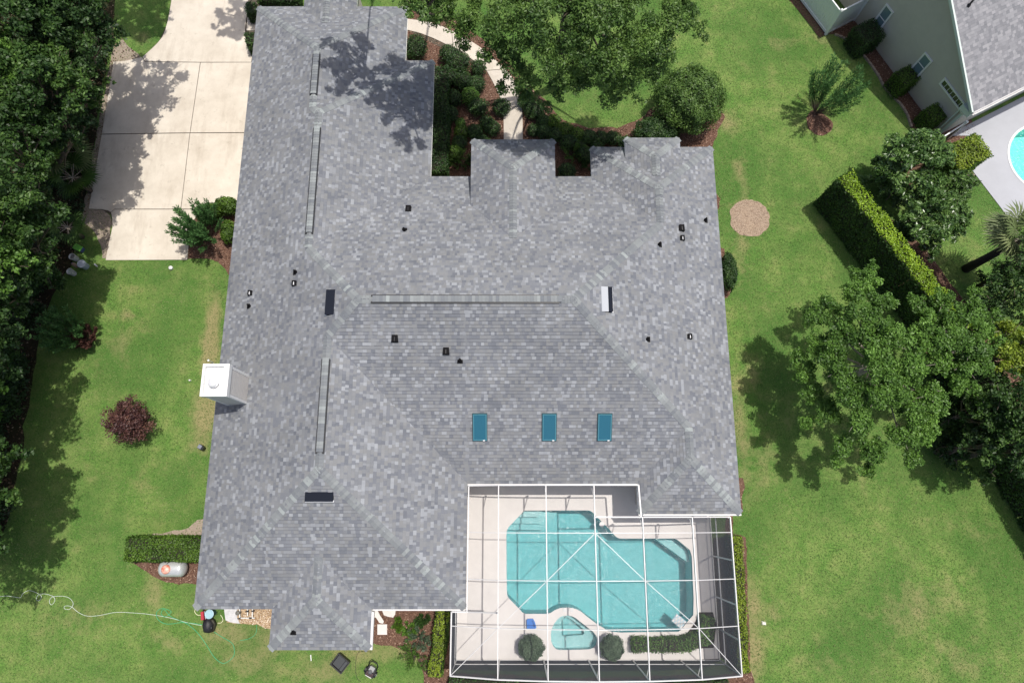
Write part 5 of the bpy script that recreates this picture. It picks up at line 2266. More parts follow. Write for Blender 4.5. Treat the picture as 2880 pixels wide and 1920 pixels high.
# patio and pool behind
pat = [(q.x, q.y) for q in (z3(1970, 1145), z3(2060, 935), nb(-.2, 0.2), nb(-.2, 14), U(4300, 900), U(3300, 900), z3(2225, 1478))]
pat = ccw(pat)
patio = fill_poly(pat, [ccw(npool)], 0.03, 'patio', M_patio)
tag(patio, kind='structure')
nbp = empty('neighbour_pool', tuple(nbpool_c), 'pale turquoise pool edge on the grey patio by the right border of the picture', 'swimming pool')
npc = ccw(npool)
M_plaster2 = mat('pale_plaster', (0.62, 0.86, 0.80), 0.7, noise=0.04, scale=2)
mb = MB()
nn = len(npc)
for i in range(nn):
    j = (i + 1) % nn
    mb.poly([(*npc[i], .03), (*npc[j], .03), (*npc[j], -.9), (*npc[i], -.9)])
mb.poly([(*p, -.9) for p in npc])
put(mb.build('basin', M_plaster2), nbp)
put(fill_poly(npc, [], -0.06, 'water', water_mat('neighbour_water', (0.72, 0.98, 0.92))), nbp)
mb = MB()
cop = offset_poly(npc, -.12)
for i in range(nn):
    j = (i + 1) % nn
    mb.poly([(*npc[i], .045), (*cop[i], .045), (*cop[j], .045), (*npc[j], .045)])
put(mb.build('coping', mat('pale_coping', (.7, .72, .72), .7)), nbp)

# white vinyl fence: corner by the bed, one run towards the house, one away
VF = z3(985, 240)
fence_specs = [(VF, z3(1180, 140), 'white vinyl fence run joining the beige house wall behind the mulch bed'),
               (VF, z3(600, -270), 'long white vinyl fence run leaving the top edge of the picture')]
M_vinyl = mat('white_vinyl', (0.80, 0.83, 0.82), 0.4)
for (A, Bq, lab) in fence_specs:
    fr_ = empty('vinyl_fence', (A.x, A.y, 0), lab, 'fence', 'white vinyl fences by the neighbouring house')
    A = Vector((A.x, A.y, 0))
    Bq = Vector((Bq.x, Bq.y, 0))
    d = (Bq - A)
    ln = d.length
    d.normalize()
    s = Vector((-d.y, d.x, 0))
    npst = max(1, round(ln / 2.2))
    for i in range(npst + 1):
        if lab.startswith('long') and i == 0:
            continue
        q = A + d * ln * i / npst
        b_ = MB()
        b_.obox(q, d, s, .065, .065, 0, 1.85)
        b_.obox(q, d, s, .08, .08, 1.85, 1.93, .03)
        put(b_.build('post', M_vinyl), fr_)
    for (z0_, z1_) in ((.08, .22), (1.68, 1.80)):
        b_ = MB()
        b_.obox(A + d * ln / 2, d, s, ln / 2, .035, z0_, z1_)
        put(b_.build('rail', M_vinyl), fr_)
    nbd = int(ln / .16)
    for i in range(nbd):
        q = A + d * (i + .5) * ln / nbd
        b_ = MB()
        b_.obox(q, d, s, ln / nbd / 2 - .004, .016, .221, 1.679)
        put(b_.build('board', M_vinyl), fr_)

# low dark fence with white top rail by the yellow hedge
A = U(2633, 398, 1.3)
Bq = U(2714, 347, 1.3)
A.z = Bq.z = 0
fr_ = empty('picket_fence', (A.x, A.y, 0), 'short dark picket fence with a white top rail at the neighbouring house corner', 'fence')
d = (Bq - A)
ln = d.length
d.normalize()
s = Vector((-d.y, d.x, 0))
for q in (A, Bq):
    b_ = MB()
    b_.obox(q, d, s, .06, .06, 0, 1.42)
    b_.obox(q, d, s, .075, .075, 1.42, 1.48, .02)
    put(b_.build('post', M_vinyl), fr_)
b_ = MB()
b_.obox(A + d * ln / 2, d, s, ln / 2, .03, 1.26, 1.32)
put(b_.build('top_rail', M_vinyl), fr_)
b_ = MB()
b_.obox(A + d * ln / 2, d, s, ln / 2, .02, .15, .2)
put(b_.build('bottom_rail', M_blackmetal), fr_)
npk = int(ln / .1)
for i in range(npk):
    q = A + d * (i + .5) * ln / npk
    b_ = MB()
    b_.obox(q, d, s, .022, .012, .1, 1.259)
    put(b_.build('picket', M_blackmetal), fr_)

# concrete kerbs round the neighbour's beds: separate stones
kerb = empty('garden_kerb', tuple(nb_edge[0]), 'curving grey stone kerb along the lawn side of the neighbouring bed', 'garden kerb')
def kerb_run(root, pts, step=.3):
    tot = 0
    for a, b in zip(pts[:-1], pts[1:]):
        a = Vector((a.x, a.y, 0))
        b = Vector((b.x, b.y, 0))
        n_ = max(1, round((b - a).length / step))
        d_ = (b - a).normalized()
        s_ = Vector((-d_.y, d_.x, 0))
        for i in range(n_):
            q = a + (b - a) * (i + .5) / n_
            m_ = MB()
            m_.obox(q, d_, s_, (b - a).length / n_ / 2 - .008, .06, 0, .09, .012)
            put(m_.build('kerb_stone', mat('kerb_concrete', (0.30, 0.25, 0.20), .9, noise=.2, scale=10)), root)
kerb_run(kerb, nb_edge)
kerb2 = empty('garden_kerb', tuple(U(2660, 502)), 'short kerb below the yellow hedge running to the patio', 'garden kerb')
kerb_run(kerb2, [U(2640, 508), U(2660, 503), U(2690, 498), U(2740, 494)])

# ================================================================ PLANTS
def U2(px, py, z):
    q = U(px, py, z)
    return q.x, q.y


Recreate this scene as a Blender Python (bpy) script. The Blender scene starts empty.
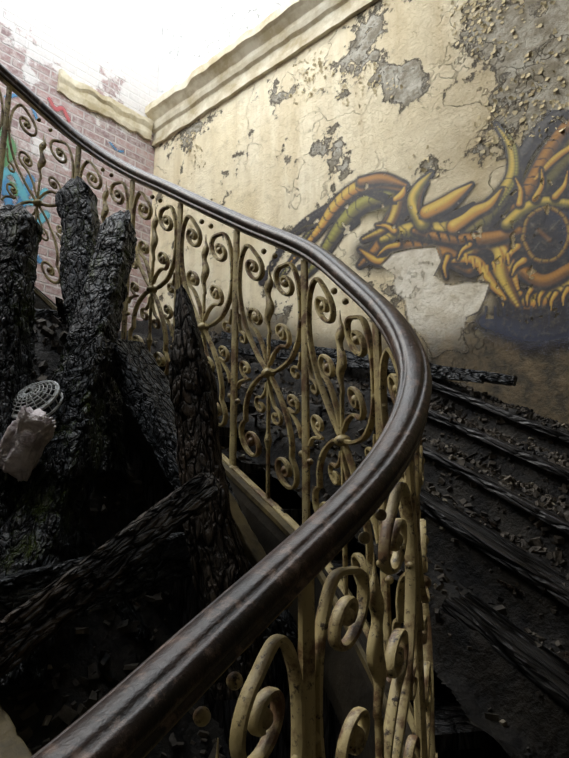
import bpy, bmesh, math, random
import numpy as np
from mathutils import Vector, Matrix, noise
random.seed(7); np.random.seed(7)
EYE=2.2
AL=math.radians(47.7); CA,SA=math.cos(AL),math.sin(AL)
N2=np.array([CA,SA]); M2=np.array([-SA,CA])
QR=3.0; ML=4.42; TOP=4.8; FL=-2.2
TOPLEVEL=[]
# ---------------------------------------------------------------- materials
def mat(name):
    m=bpy.data.materials.new(name); m.use_nodes=True
    nt=m.node_tree; nt.nodes.clear()
    o=nt.nodes.new('ShaderNodeOutputMaterial'); b=nt.nodes.new('ShaderNodeBsdfPrincipled')
    nt.links.new(b.outputs[0],o.inputs[0])
    return m,nt,b
def nd(nt,t,**k):
    n=nt.nodes.new(t)
    for a,v in k.items(): setattr(n,a,v)
    return n
def noi(nt,vec,scale,detail=6,rough=.6,dist=0):
    n=nd(nt,'ShaderNodeTexNoise'); n.inputs['Scale'].default_value=scale
    n.inputs['Detail'].default_value=detail; n.inputs['Roughness'].default_value=rough
    n.inputs['Distortion'].default_value=dist
    nt.links.new(vec,n.inputs['Vector']); return n.outputs['Fac']
def ramp(nt,fac,stops,interp='LINEAR'):
    r=nd(nt,'ShaderNodeValToRGB'); r.color_ramp.interpolation=interp
    e=r.color_ramp.elements
    while len(e)<len(stops): e.new(.5)
    for i,(p,c) in enumerate(stops):
        e[i].position=p; e[i].color=(c,c,c,1) if isinstance(c,float) else (*c,1)
    nt.links.new(fac,r.inputs[0]); return r.outputs[0]
def mix(nt,f,a,b,mode='MIX'):
    n=nd(nt,'ShaderNodeMix',data_type='RGBA',blend_type=mode)
    for s,v in ((n.inputs[0],f),(n.inputs[6],a),(n.inputs[7],b)):
        if isinstance(v,(int,float)): s.default_value=v
        elif isinstance(v,tuple): s.default_value=(*v,1)
        else: nt.links.new(v,s)
    return n.outputs[2]
def mth(nt,op,a,b=None,c=None,clamp=False):
    n=nd(nt,'ShaderNodeMath',operation=op,use_clamp=clamp)
    for i,v in enumerate((a,b,c)):
        if v is None: continue
        if isinstance(v,(int,float)): n.inputs[i].default_value=v
        else: nt.links.new(v,n.inputs[i])
    return n.outputs[0]
def bump(nt,b,h,strength,dist):
    n=nd(nt,'ShaderNodeBump'); n.inputs['Strength'].default_value=strength; n.inputs['Distance'].default_value=dist
    nt.links.new(h,n.inputs['Height']); nt.links.new(n.outputs[0],b.inputs['Normal'])
def ocoord(nt,sc=None):
    t=nd(nt,'ShaderNodeTexCoord').outputs['Object']
    if sc:
        m=nd(nt,'ShaderNodeMapping'); m.inputs['Scale'].default_value=sc
        nt.links.new(t,m.inputs[0]); return m.outputs[0]
    return t
def attr(nt,name):
    return nd(nt,'ShaderNodeAttribute',attribute_name=name)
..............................
Return exactly what appears from the opening line of the material through the line with "(.7, .72, .72), .7)), nbp)", apart from the pictures.

| THE RESULT |
Write part 5 of the bpy script that recreates this picture. It picks up at line 2266. More parts follow. Write for Blender 4.5. Treat the picture as 2880 pixels wide and 1920 pixels high.
# patio and pool behind
pat = [(q.x, q.y) for q in (z3(1970, 1145), z3(2060, 935), nb(-.2, 0.2), nb(-.2, 14), U(4300, 900), U(3300, 900), z3(2225, 1478))]
pat = ccw(pat)
patio = fill_poly(pat, [ccw(npool)], 0.03, 'patio', M_patio)
tag(patio, kind='structure')
nbp = empty('neighbour_pool', tuple(nbpool_c), 'pale turquoise pool edge on the grey patio by the right border of the picture', 'swimming pool')
npc = ccw(npool)
M_plaster2 = mat('pale_plaster', (0.62, 0.86, 0.80), 0.7, noise=0.04, scale=2)
mb = MB()
nn = len(npc)
for i in range(nn):
    j = (i + 1) % nn
    mb.poly([(*npc[i], .03), (*npc[j], .03), (*npc[j], -.9), (*npc[i], -.9)])
mb.poly([(*p, -.9) for p in npc])
put(mb.build('basin', M_plaster2), nbp)
put(fill_poly(npc, [], -0.06, 'water', water_mat('neighbour_water', (0.72, 0.98, 0.92))), nbp)
mb = MB()
cop = offset_poly(npc, -.12)
for i in range(nn):
    j = (i + 1) % nn
    mb.poly([(*npc[i], .045), (*cop[i], .045), (*cop[j], .045), (*npc[j], .045)])
put(mb.build('coping', mat('pale_coping', (.7, .72, .72), .7)), nbp)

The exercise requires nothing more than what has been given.